(begin)

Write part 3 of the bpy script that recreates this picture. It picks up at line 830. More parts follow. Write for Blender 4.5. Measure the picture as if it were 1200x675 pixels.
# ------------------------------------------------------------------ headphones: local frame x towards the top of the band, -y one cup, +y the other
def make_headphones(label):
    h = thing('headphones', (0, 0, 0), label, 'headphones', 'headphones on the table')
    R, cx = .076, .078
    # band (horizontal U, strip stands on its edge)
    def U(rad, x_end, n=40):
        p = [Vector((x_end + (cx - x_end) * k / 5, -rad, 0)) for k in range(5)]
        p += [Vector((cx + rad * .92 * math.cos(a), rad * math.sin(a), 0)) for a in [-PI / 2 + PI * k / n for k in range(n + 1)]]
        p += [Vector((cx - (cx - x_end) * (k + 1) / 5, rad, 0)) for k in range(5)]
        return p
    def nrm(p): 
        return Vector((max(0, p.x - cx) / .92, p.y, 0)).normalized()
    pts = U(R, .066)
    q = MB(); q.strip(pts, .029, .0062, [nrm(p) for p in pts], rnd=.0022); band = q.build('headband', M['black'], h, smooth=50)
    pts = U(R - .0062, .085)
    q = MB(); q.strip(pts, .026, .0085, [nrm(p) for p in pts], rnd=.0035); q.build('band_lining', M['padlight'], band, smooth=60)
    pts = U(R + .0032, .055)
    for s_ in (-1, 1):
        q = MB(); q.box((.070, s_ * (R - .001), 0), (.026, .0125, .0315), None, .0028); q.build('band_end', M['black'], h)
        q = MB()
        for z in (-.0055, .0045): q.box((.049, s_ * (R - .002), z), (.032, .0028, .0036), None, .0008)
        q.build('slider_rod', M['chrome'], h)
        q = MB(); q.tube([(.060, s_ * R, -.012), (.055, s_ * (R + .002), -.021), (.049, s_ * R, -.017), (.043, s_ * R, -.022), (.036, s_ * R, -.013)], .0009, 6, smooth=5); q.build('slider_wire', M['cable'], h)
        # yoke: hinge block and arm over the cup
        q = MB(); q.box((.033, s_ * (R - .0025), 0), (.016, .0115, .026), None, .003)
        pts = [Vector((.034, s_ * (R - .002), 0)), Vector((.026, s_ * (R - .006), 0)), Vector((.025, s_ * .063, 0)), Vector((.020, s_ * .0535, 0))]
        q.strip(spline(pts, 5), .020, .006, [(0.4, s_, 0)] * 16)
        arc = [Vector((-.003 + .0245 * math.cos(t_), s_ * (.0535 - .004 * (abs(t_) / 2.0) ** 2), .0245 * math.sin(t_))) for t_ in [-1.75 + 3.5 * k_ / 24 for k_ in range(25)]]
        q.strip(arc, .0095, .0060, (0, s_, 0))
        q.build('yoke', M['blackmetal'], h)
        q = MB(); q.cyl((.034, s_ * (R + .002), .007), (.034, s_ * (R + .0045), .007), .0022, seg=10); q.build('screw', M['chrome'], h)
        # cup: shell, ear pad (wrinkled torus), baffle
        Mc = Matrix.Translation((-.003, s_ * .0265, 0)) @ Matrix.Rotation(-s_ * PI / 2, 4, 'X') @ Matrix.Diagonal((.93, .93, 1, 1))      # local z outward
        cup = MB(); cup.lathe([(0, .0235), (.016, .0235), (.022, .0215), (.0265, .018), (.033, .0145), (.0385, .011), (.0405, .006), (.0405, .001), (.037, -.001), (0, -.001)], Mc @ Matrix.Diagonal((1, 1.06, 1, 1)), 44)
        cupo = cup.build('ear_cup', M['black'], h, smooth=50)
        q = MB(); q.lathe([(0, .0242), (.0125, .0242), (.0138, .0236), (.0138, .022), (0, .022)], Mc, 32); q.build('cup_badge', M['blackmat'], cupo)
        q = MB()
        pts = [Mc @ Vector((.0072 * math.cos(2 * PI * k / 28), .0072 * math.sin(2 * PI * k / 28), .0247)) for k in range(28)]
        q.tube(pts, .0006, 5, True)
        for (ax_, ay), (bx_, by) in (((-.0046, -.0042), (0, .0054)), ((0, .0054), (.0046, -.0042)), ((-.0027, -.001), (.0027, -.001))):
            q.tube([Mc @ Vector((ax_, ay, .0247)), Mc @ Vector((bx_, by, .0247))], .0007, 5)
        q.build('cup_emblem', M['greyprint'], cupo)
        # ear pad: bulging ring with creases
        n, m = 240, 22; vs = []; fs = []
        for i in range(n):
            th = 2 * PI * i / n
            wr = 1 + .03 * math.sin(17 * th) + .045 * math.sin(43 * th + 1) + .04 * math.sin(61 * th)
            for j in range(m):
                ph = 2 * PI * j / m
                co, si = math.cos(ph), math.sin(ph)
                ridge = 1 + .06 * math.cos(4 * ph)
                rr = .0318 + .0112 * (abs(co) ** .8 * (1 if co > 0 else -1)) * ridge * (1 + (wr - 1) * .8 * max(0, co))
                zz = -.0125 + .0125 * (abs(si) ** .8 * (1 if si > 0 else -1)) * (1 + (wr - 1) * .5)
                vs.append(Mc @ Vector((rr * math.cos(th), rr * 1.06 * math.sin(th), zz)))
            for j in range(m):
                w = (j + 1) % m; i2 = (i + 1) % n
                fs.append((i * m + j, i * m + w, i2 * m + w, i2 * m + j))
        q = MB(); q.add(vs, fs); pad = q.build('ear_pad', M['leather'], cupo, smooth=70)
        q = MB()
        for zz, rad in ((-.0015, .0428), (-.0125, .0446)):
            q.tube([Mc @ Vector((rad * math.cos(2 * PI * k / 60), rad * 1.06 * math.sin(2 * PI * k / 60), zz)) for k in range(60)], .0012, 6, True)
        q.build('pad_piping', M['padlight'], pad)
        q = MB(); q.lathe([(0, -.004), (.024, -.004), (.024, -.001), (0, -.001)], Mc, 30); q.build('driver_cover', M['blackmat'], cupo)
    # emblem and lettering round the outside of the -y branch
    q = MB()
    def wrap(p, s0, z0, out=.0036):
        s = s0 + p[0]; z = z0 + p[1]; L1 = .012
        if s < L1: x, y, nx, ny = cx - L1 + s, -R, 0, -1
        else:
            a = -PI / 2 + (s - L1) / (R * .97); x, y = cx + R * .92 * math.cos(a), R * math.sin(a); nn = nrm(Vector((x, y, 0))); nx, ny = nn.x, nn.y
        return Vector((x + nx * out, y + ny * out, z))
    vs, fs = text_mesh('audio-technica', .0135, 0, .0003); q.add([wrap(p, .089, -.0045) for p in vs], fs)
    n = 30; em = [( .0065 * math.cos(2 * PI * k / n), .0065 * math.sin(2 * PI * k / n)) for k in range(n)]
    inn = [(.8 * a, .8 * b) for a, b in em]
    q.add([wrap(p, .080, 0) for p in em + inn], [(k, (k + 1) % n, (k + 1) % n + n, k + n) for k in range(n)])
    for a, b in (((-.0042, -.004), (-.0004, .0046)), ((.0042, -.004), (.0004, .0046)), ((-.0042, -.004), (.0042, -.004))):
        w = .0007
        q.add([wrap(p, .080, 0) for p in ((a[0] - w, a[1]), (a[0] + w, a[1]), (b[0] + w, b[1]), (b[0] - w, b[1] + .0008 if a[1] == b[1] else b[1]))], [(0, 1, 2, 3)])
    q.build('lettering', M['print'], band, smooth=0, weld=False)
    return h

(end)

## TASK
Write down every line of the data exactly as it appears above.

## RESPONSE
Write part 3 of the bpy script that recreates this picture. It picks up at line 830. More parts follow. Write for Blender 4.5. Measure the picture as if it were 1200x675 pixels.
# ------------------------------------------------------------------ headphones: local frame x towards the top of the band, -y one cup, +y the other
def make_headphones(label):
    h = thing('headphones', (0, 0, 0), label, 'headphones', 'headphones on the table')
    R, cx = .076, .078
    # band (horizontal U, strip stands on its edge)
    def U(rad, x_end, n=40):
        p = [Vector((x_end + (cx - x_end) * k / 5, -rad, 0)) for k in range(5)]
        p += [Vector((cx + rad * .92 * math.cos(a), rad * math.sin(a), 0)) for a in [-PI / 2 + PI * k / n for k in range(n + 1)]]
        p += [Vector((cx - (cx - x_end) * (k + 1) / 5, rad, 0)) for k in range(5)]
        return p
    def nrm(p): 
        return Vector((max(0, p.x - cx) / .92, p.y, 0)).normalized()
    pts = U(R, .066)
    q = MB(); q.strip(pts, .029, .0062, [nrm(p) for p in pts], rnd=.0022); band = q.build('headband', M['black'], h, smooth=50)
    pts = U(R - .0062, .085)
    q = MB(); q.strip(pts, .026, .0085, [nrm(p) for p in pts], rnd=.0035); q.build('band_lining', M['padlight'], band, smooth=60)
    pts = U(R + .0032, .055)
    for s_ in (-1, 1):
        q = MB(); q.box((.070, s_ * (R - .001), 0), (.026, .0125, .0315), None, .0028); q.build('band_end', M['black'], h)
        q = MB()
        for z in (-.0055, .0045): q.box((.049, s_ * (R - .002), z), (.032, .0028, .0036), None, .0008)
        q.build('slider_rod', M['chrome'], h)
        q = MB(); q.tube([(.060, s_ * R, -.012), (.055, s_ * (R + .002), -.021), (.049, s_ * R, -.017), (.043, s_ * R, -.022), (.036, s_ * R, -.013)], .0009, 6, smooth=5); q.build('slider_wire', M['cable'], h)
        # yoke: hinge block and arm over the cup
        q = MB(); q.box((.033, s_ * (R - .0025), 0), (.016, .0115, .026), None, .003)
        pts = [Vector((.034, s_ * (R - .002), 0)), Vector((.026, s_ * (R - .006), 0)), Vector((.025, s_ * .063, 0)), Vector((.020, s_ * .0535, 0))]
        q.strip(spline(pts, 5), .020, .006, [(0.4, s_, 0)] * 16)
        arc = [Vector((-.003 + .0245 * math.cos(t_), s_ * (.0535 - .004 * (abs(t_) / 2.0) ** 2), .0245 * math.sin(t_))) for t_ in [-1.75 + 3.5 * k_ / 24 for k_ in range(25)]]
        q.strip(arc, .0095, .0060, (0, s_, 0))
        q.build('yoke', M['blackmetal'], h)
        q = MB(); q.cyl((.034, s_ * (R + .002), .007), (.034, s_ * (R + .0045), .007), .0022, seg=10); q.build('screw', M['chrome'], h)
        # cup: shell, ear pad (wrinkled torus), baffle
        Mc = Matrix.Translation((-.003, s_ * .0265, 0)) @ Matrix.Rotation(-s_ * PI / 2, 4, 'X') @ Matrix.Diagonal((.93, .93, 1, 1))      # local z outward
        cup = MB(); cup.lathe([(0, .0235), (.016, .0235), (.022, .0215), (.0265, .018), (.033, .0145), (.0385, .011), (.0405, .006), (.0405, .001), (.037, -.001), (0, -.001)], Mc @ Matrix.Diagonal((1, 1.06, 1, 1)), 44)
        cupo = cup.build('ear_cup', M['black'], h, smooth=50)
        q = MB(); q.lathe([(0, .0242), (.0125, .0242), (.0138, .0236), (.0138, .022), (0, .022)], Mc, 32); q.build('cup_badge', M['blackmat'], cupo)
        q = MB()
        pts = [Mc @ Vector((.0072 * math.cos(2 * PI * k / 28), .0072 * math.sin(2 * PI * k / 28), .0247)) for k in range(28)]
        q.tube(pts, .0006, 5, True)
        for (ax_, ay), (bx_, by) in (((-.0046, -.0042), (0, .0054)), ((0, .0054), (.0046, -.0042)), ((-.0027, -.001), (.0027, -.001))):
            q.tube([Mc @ Vector((ax_, ay, .0247)), Mc @ Vector((bx_, by, .0247))], .0007, 5)
        q.build('cup_emblem', M['greyprint'], cupo)
        # ear pad: bulging ring with creases
        n, m = 240, 22; vs = []; fs = []
        for i in range(n):
            th = 2 * PI * i / n
            wr = 1 + .03 * math.sin(17 * th) + .045 * math.sin(43 * th + 1) + .04 * math.sin(61 * th)
            for j in range(m):
                ph = 2 * PI * j / m
                co, si = math.cos(ph), math.sin(ph)
                ridge = 1 + .06 * math.cos(4 * ph)
                rr = .0318 + .0112 * (abs(co) ** .8 * (1 if co > 0 else -1)) * ridge * (1 + (wr - 1) * .8 * max(0, co))
                zz = -.0125 + .0125 * (abs(si) ** .8 * (1 if si > 0 else -1)) * (1 + (wr - 1) * .5)
                vs.append(Mc @ Vector((rr * math.cos(th), rr * 1.06 * math.sin(th), zz)))
            for j in range(m):
                w = (j + 1) % m; i2 = (i + 1) % n
                fs.append((i * m + j, i * m + w, i2 * m + w, i2 * m + j))
        q = MB(); q.add(vs, fs); pad = q.build('ear_pad', M['leather'], cupo, smooth=70)
        q = MB()
        for zz, rad in ((-.0015, .0428), (-.0125, .0446)):
            q.tube([Mc @ Vector((rad * math.cos(2 * PI * k / 60), rad * 1.06 * math.sin(2 * PI * k / 60), zz)) for k in range(60)], .0012, 6, True)
        q.build('pad_piping', M['padlight'], pad)
        q = MB(); q.lathe([(0, -.004), (.024, -.004), (.024, -.001), (0, -.001)], Mc, 30); q.build('driver_cover', M['blackmat'], cupo)
    # emblem and lettering round the outside of the -y branch
    q = MB()
    def wrap(p, s0, z0, out=.0036):
        s = s0 + p[0]; z = z0 + p[1]; L1 = .012
        if s < L1: x, y, nx, ny = cx - L1 + s, -R, 0, -1
        else:
            a = -PI / 2 + (s - L1) / (R * .97); x, y = cx + R * .92 * math.cos(a), R * math.sin(a); nn = nrm(Vector((x, y, 0))); nx, ny = nn.x, nn.y
        return Vector((x + nx * out, y + ny * out, z))
    vs, fs = text_mesh('audio-technica', .0135, 0, .0003); q.add([wrap(p, .089, -.0045) for p in vs], fs)
    n = 30; em = [( .0065 * math.cos(2 * PI * k / n), .0065 * math.sin(2 * PI * k / n)) for k in range(n)]
    inn = [(.8 * a, .8 * b) for a, b in em]
    q.add([wrap(p, .080, 0) for p in em + inn], [(k, (k + 1) % n, (k + 1) % n + n, k + n) for k in range(n)])
    for a, b in (((-.0042, -.004), (-.0004, .0046)), ((.0042, -.004), (.0004, .0046)), ((-.0042, -.004), (.0042, -.004))):
        w = .0007
        q.add([wrap(p, .080, 0) for p in ((a[0] - w, a[1]), (a[0] + w, a[1]), (b[0] + w, b[1]), (b[0] - w, b[1] + .0008 if a[1] == b[1] else b[1]))], [(0, 1, 2, 3)])
    q.build('lettering', M['print'], band, smooth=0, weld=False)
    return h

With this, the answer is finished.